Statement on Illinois prisons

 

The Illinois Department of Corrections has responded to news media requests for prison visits by denying individual journalists access to prison facilities and instead offering guided group tours.

 

The Chicago Headline Club, the single largest voice for journalists in Illinois, is deeply concerned by this decision and urges Illinois officials to halt such tours.

 

We believe that reporters should be allowed to visit prisons under supervision, but not as a group and not accompanied by an entourage of prison officials leading the way in a tour that has been planned in advance.

 

On behalf of Illinois’ journalists and the public, we urge the state to avoid the image of hiding behind bureaucratic procedures and to uphold basic notions of openness and transparency.

 

We are distressed by the use of group tours because it hampers our essential responsibility to fully and completely gather news important to the public. 

 

It is our responsibility to make sure that the public is aware of conditions in public places, where vulnerable individuals cannot voice their complaints.  More than ever the public wants to know how the state of Illinois spends more than $1.2 billion annually on its prison system.

 

In many places in the world today unacceptable conditions persist because uncaring public officials have kept out the news media.

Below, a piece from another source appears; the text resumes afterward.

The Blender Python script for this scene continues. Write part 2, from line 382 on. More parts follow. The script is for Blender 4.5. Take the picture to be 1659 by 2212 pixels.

We hold our state to a higher standard than those places.

 

Why do we believe so firmly in our rights to responsible access to Illinois prisons?

 

Because this is an essential aspect of carrying out our First Amendment rights and responsibilities.

 

And because, as the US Supreme Court has ruled, the public have should access to prison facilities to witness the operations of the facilities. In this matter, the rights of the news media are no greater than the public’s.

 

 

We recognize the state’s concerns about protecting inmate privacy, safety and security and, as state officials have also pointed out, the manpower burdens involved in journalists visits.

 

But we find it hard to believe that such issues cannot be dealt with to satisfy prison officials and journalists.